Bernie Sanders on Tuesday narrowly edged out Pete Buttigieg in a nail-biting New Hampshire primary — winning in a razor-thin victory in the Granite State after the chaotic Iowa caucuses, according to ABC, NBC and CBS network projections.

The self-described “Democratic Socialist” and party outsider from Vermont won 26 per cent of the vote but failed to turn out a revolution in his New England neighbourhood and shake Buttigieg after they virtually tied in Iowa.

“The reason that we won this tonight in New Hampshire and we won in Iowa is our volunteers,” said a jubilant Sanders.

“We have an unprecedented grassroots movement from coast to coast. We are putting together a multi-gender, multiracial political movement. This is the movement from coast to coast that we finally have an economy and a government that works for all of us,” New York Post quoted Sanders as saying.

Earlier in the month, Sanders held a narrow lead among the Democratic contenders. “I think he’s a communist,” said Trump, for whom name-calling and character smearing are an integral part of his campaign for re-election in November this year.

Earlier, voters in the midwestern state of Iowa participate in the long process that will eventually choose the Democratic party’s presidential nominee, who will take on Donald Trump in November’s US Presidential election.

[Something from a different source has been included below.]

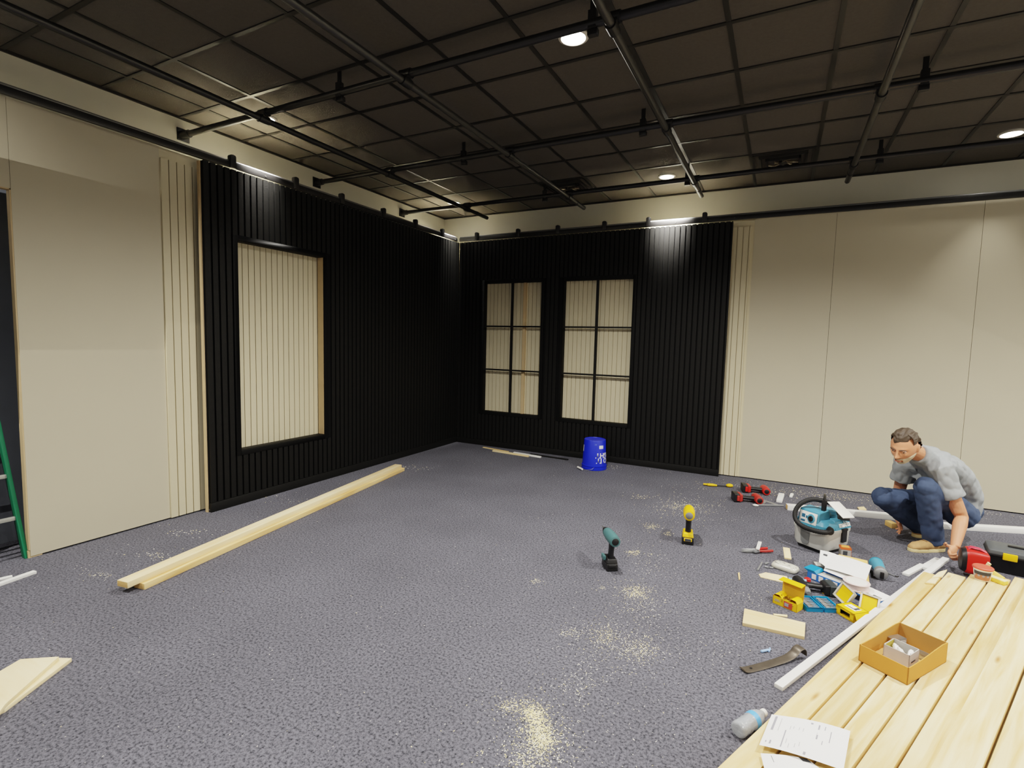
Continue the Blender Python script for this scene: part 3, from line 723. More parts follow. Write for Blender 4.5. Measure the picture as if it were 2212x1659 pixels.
Xp = Matrix.Translation(V((-.1775, 0.022, .262))) @ Euler((0, 0, R(-90))).to_matrix().to_4x4() @ Euler((R(90) - 0.147, 0, 0)).to_matrix().to_4x4()
pn = MB().box((0, 0, 0.002), (0.165, 0.095, 0.006), Xp); pn.build('control_panel', m_wpl, t, bevel=0.002)
dl = MB().lathe([(0.036, 0.004), (0.036, 0.009), (0.03, 0.011)], 24, Xp @ TR((0.03, 0.0, 0))); dl.build('dial_ring', m_teal, t, smooth=40)
dk = MB().lathe([(0.024, 0.008), (0.02, 0.022)], 20, Xp @ TR((0.03, 0.0, 0))); dk.box((0.03, 0, 0.024), (0.008, 0.04, 0.012), Xp); dk.build('dial', m_blk, t, smooth=40)
ic = MB().box((-0.045, 0.01, 0.006), (0.032, 0.028, 0.003), Xp); ic.box((-0.014, 0.005, 0.006), (0.012, 0.02, 0.003), Xp); ic.box((-0.045, -0.03, 0.006), (0.04, 0.016, 0.002), Xp); ic.build('panel_print', M('panel_blue', (40, 90, 120), 0.5), t)
MB().lathe([(0.085, 0.25), (0.088, 0.272), (0.08, 0.275), (0.08, 0.285), (0.088, 0.288), (0.086, 0.312), (0.06, 0.32), (0.0005, 0.322)], 28, c=(0.07, 0.0, 0)).build('top_lid', M('pale_teal_plastic', (96, 160, 186), 0.25), t, smooth=40)
h = MB().box((-0.08, -0.055, 0.365), (0.036, 0.03, 0.10)); h.loft([(-0.08, -0.055, 0.405), (-0.02, -0.02, 0.425), (0.06, 0.03, 0.42), (0.09, 0.05, 0.38), (0.095, 0.055, 0.31)], [(0.016, 0.012)] * 5, 12); h.build('carry_handle', m_blk, t, bevel=0.004)
for yy in (-0.165, ):
    l_ = MB().box((0.06, -0.172, 0.142), (0.065, 0.02, 0.11)); l_.box((0.06, -0.176, 0.19), (0.07, 0.022, 0.02)); l_.build('latch', m_blk, t, bevel=0.004)
# side block with the maker's name
sb = MB().hexa([(-.06, -.168, .19), (.185, -.165, .19), (.185, -.09, .19), (-.06, -.09, .19), (-.04, -.14, .262), (.165, -.14, .262), (.165, -.09, .275), (-.04, -.09, .275)]); sb.build('side_cover', m_teal, t, bevel=0.008)
me = text_mesh('makita', 0.062, 0.002, bold=0.0012)
me.transform(Matrix.Translation(V((0.075, -0.160, 0.228))) @ Euler((R(90 - 20), 0, 0)).to_matrix().to_4x4()); me.materials.append(m_wpl)
wo = bpy.data.objects.new('lettering', me); COL.objects.link(wo); wo.parent = t; wo['label'] = 'white makers lettering on the teal side'
sk = MB().cyl((-0.12, -0.13, 0.2), (-0.155, -0.175, 0.205), 0.034, 0.032, 18); sk.build('hose_socket', m_blk, t, smooth=45)
hp = [(-0.15, -0.17, 0.205), (-0.21, -0.165, 0.2), (-0.245, -0.09, 0.195), (-0.255, 0.02, 0.2), (-0.25, 0.095, 0.235), (-0.225, 0.12, 0.30), (-0.18, 0.095, 0.365), (-0.115, 0.035, 0.405), (-0.05, -0.03, 0.40), (0.0, -0.075, 0.385), (0.02, -0.095, 0.37)]
def catmull(ps, n=8):
    ps = [V(p) for p in ps]; out = []
    for i in range(len(ps) - 1):
        p0, p1, p2, p3 = ps[max(i - 1, 0)], ps[i], ps[i + 1], ps[min(i + 2, len(ps) - 1)]
        for k in range(n):
            s = k / n
            out.append(0.5 * ((2 * p1) + (p2 - p0) * s + (2 * p0 - 5 * p1 + 4 * p2 - p3) * s * s + (3 * p1 - p0 - 3 * p2 + p3) * s ** 3))
    out.append(ps[-1]); return out
cp = catmull(hp, 10)
hs = MB().loft(cp, [0.021 if i % 2 else 0.0185 for i in range(len(cp))], 14); hs.build('hose', m_rub, t, smooth=60)
nz = MB().loft([(0.02, -0.09, 0.375), (0.035, -0.12, 0.35), (0.035, -0.155, 0.31), (0.03, -0.175, 0.285), (0.028, -0.18, 0.277)], [(0.023, 0.023), (0.027, 0.04), (0.026, 0.07), (0.022, 0.088), (0.014, 0.088)], 16, side=(0.1, -0.5, 0.6)); nz.build('floor_nozzle', m_rub, t, smooth=50)

# white sheet lying on the hose and nozzle
P4 = [Cd(1787, 1085, 3.86), Cd(1813, 1085, 3.98), Cd(1846, 1119, 3.88), Cd(1821, 1120, 3.76)]
zc = 0.455
c = sum(P4, V((0, 0, 0))) / 4
mb = MB(); up = V((0.0, 0.0, 0.006))
mb.hexa([tuple(p - c) for p in P4] + [tuple(p - c + up) for p in P4])
o = mb.build('white_offcut', m_wpl, None, bevel=0.002); o.location = c
tag(o, 'white rectangular sheet offcut resting on top of the vacuum hose', 'sheet')

# orange and grey carton beside the vacuum
def carton(name, label, cat, p, rz, sz, mat, top=None, group=None):
    t = thing(name, label, cat, (p.x, p.y, p.z), rz, group)
    w, l, h = sz; th = 0.003
    mb = MB()
    mb.span((-w / 2, -l / 2, 0), (w / 2, l / 2, th)); mb.span((-w / 2, -l / 2, 0), (-w / 2 + th, l / 2, h)); mb.span((w / 2 - th, -l / 2, 0), (w / 2, l / 2, h)); mb.span((-w / 2, -l / 2, 0), (w / 2, -l / 2 + th, h)); mb.span((-w / 2, l / 2 - th, 0), (w / 2, l / 2, h))
    mb.build('box_body', mat, t)
    return t
m_org = M('orange_print', (222, 104, 50), 0.6); m_bxg = M('grey_print_card', (168, 164, 158), 0.7)
t = carton('small_carton', 'open orange and grey carton standing beside the vacuum', 'box', F(1824, 1204), face(1820, 1195) + 0.25, (0.066, 0.06, 0.085), m_bxg)
s_ = MB().box((0.0336, 0, 0.043), (0.002, 0.06, 0.082)); s_.box((0, 0, 0.078), (0.069, 0.063, 0.014)); s_.build('printed_side', m_org, t)
MB().box((-0.005, -0.0312, 0.045), (0.028, 0.002, 0.03)).build('printed_mark', m_inkd, t)
MB().box((0, 0.0, 0.0855), (0.05, 0.046, 0.002)).build('inner_flap', m_card, t)

# ---------------------------------------------------------------- boxes of screws
m_yin = M('yellow_card_shade', (206, 156, 40), 0.7, var=0.05)
m_screw = M('brass_screw', (196, 150, 60), 0.35, metal=0.7)
p = F(1701, 1309); rz = yaw(F(1672, 1300), F(1714, 1318))
t = carton('screw_box', 'open yellow screw box with its lid standing up, left of the blue bit case', 'box', p, rz, (0.145, 0.075, 0.05), m_yel)
lid = MB().hexa([(-.055, .036, .048), (.072, .036, .048), (.072, .039, .048), (-.055, .039, .048), (-.06, .05, .145), (.072, .05, .145), (.072, .053, .145), (-.06, .053, .145)])
lid.build('lid', m_yin, t)
lf = MB().hexa([(-.066, .006, .138), (.072, .006, .138), (.072, .052, .145), (-.062, .052, .145), (-.066, .006, .141), (.072, .006, .141), (.072, .052, .148), (-.062, .052, .148)]); lf.build('lid_flap', m_yel, t)
tb = MB().rings([[(x, y, z) for (x, z) in [(-.0715 + .0, .05), (-.06, .062), (-.035, .064), (-.02, .05)]] for y in (-.037, .037)], closed=False); tb.build('tuck_flap', m_yel, t)
tb = MB().rings([[(x, y, z) for (x, z) in [(.0715, .05), (.062, .066), (.036, .068), (.02, .05)]] for y in (-.037, .037)], closed=False); tb.build('tuck_flap', m_yel, t)
sc = MB(); rr_ = random.Random(3)
for _ in range(40):
    a = V((rr_.uniform(-.05, .05), rr_.uniform(-.028, .028), rr_.uniform(.03, .048))); dd_ = V((rr_.uniform(-1, 1), rr_.uniform(-1, 1), rr_.uniform(-.2, .4))).normalized() * .018
    sc.cyl(a - dd_, a + dd_, 0.0022, 0.001, 6); sc.ball(a - dd_, 0.004, 6)
so = sc.build('screws', m_screw, t); so['kind'] = 'stuff'
lb = MB().box((0.02, -0.0386, 0.024), (0.05, 0.0015, 0.036)); lb.build('red_sticker', M('red_sticker', (190, 70, 50), 0.6), t)
lb = MB(); lb.box((0.012, -0.0396, 0.024), (0.024, 0.001, 0.02)); lb.box((-0.045, -0.0386, 0.03), (0.03, 0.001, 0.004)); lb.box((-0.045, -0.0386, 0.022), (0.035, 0.001, 0.003)); lb.build('print', m_ink, t)

p = F(1838, 1332); rz = yaw(F(1787, 1319), F(1814, 1340)) + 0.2
t = thing('screw_box', 'yellow screw box with an open slot, lying right of the blue bit case', 'box', p.to_tuple(), rz)
b1 = MB(); b1.span((-.06, -.05, 0), (.06, .06, .003)); b1.span((-.06, -.05, .05), (.06, .06, .053)); b1.span((-.06, -.05, 0), (-.057, .06, .053)); b1.span((.057, -.05, 0), (.06, .06, .053)); b1.span((-.06, .057, 0), (.06, .06, .053))
b1.span((-.06, -.05, 0), (-.03, -.047, .053)); b1.span((.035, -.05, 0), (.06, -.047, .053)); b1.span((-.06, -.05, .04), (.06, -.047, .053)); b1.span((-.06, -.05, 0), (.06, -.047, .012))
b1.build('box_body', m_yel, t)
MB().span((-.05, -.02, .005), (.05, .05, .045)).build('dark_inside', m_blk, t)
fl = MB().rings([[(.06, y, z) if k == 0 else ((.075, y, .02) if k == 1 else (.07, y, .003)) for k, z in enumerate((.053, 0, 0))] for y in (-.045, .055)], closed=False); fl.build('side_flap', m_yel, t)
lb = MB().box((.0, .01, .0535), (.07, .05, .001)); lb.build('white_sticker', m_paper, t)
lb = MB().box((.0, .0, .0545), (.06, .007, .001)); lb.box((.02, .02, .0545), (.016, .03, .001)); lb.build('print', m_inkd, t)

# clear yellow clamshell
p = F(1853, 1316); rz = face(1840, 1300) + 0.1
t = thing('clamshell_pack', 'clear plastic clamshell with yellow cards, sprung open behind the yellow box', 'packaging', p.to_tuple(), rz)
def tray(mb, X):
    mb.box((0, 0, .002), (.085, .10, .002), X); 
    for sx, sy, lx, ly in ((1, 0, 0, 1), (-1, 0, 0, 1), (0, 1, 1, 0), (0, -1, 1, 0)):
        mb.box((sx * .042, sy * .05, .014), (.085 * lx + .002, .10 * ly + .002, .026), X)
    for sx, sy, lx, ly in ((1, 0, 0, 1), (-1, 0, 0, 1), (0, 1, 1, 0), (0, -1, 1, 0)): mb.box((sx * .046, sy * .054, .028), (.092 * lx + .01, .108 * ly + .01, .002), X)
XA, XB = TR((-.055, .03, .06), (R(20), R(-62), 0.25)), TR((.045, -.01, .045), (R(60), R(12), 0.1))
a = MB(); tray(a, XA); a.build('shell', m_milk, t, bevel=0.002)
a = MB(); tray(a, XB); a.build('shell', m_milk, t, bevel=0.002)
MB().box((0, 0, .012), (.078, .092, .019), XA).build('yellow_card', m_yel, t)
MB().box((0, 0, .012), (.078, .092, .019), XB).build('yellow_card', m_yel, t)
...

The primaries and caucuses are a series of contests, in all 50 US states plus Washington DC and outlying territories, by which each party selects its presidential nominee.

On January 22, former US secretary of state Hillary Clinton had launched a scathing attack on a presidential hopeful and 2016 Democratic rival Sanders, telling a documentary that “nobody likes him.”

Sanders, 78, pushed Clinton to the wire four years ago in an acrimonious, months-long battle for the party’s nomination. Clinton won that race but lost to Trump in November.

Sanders was treated for a blocked artery after experiencing chest discomfort and has cancelled campaign events until further notice.

Sanders is the oldest candidate vying to take on President Donald Trump, 73, and is third in the Democratic nominee polls behind Joe Biden, 76, and Elizabeth Warren, 70.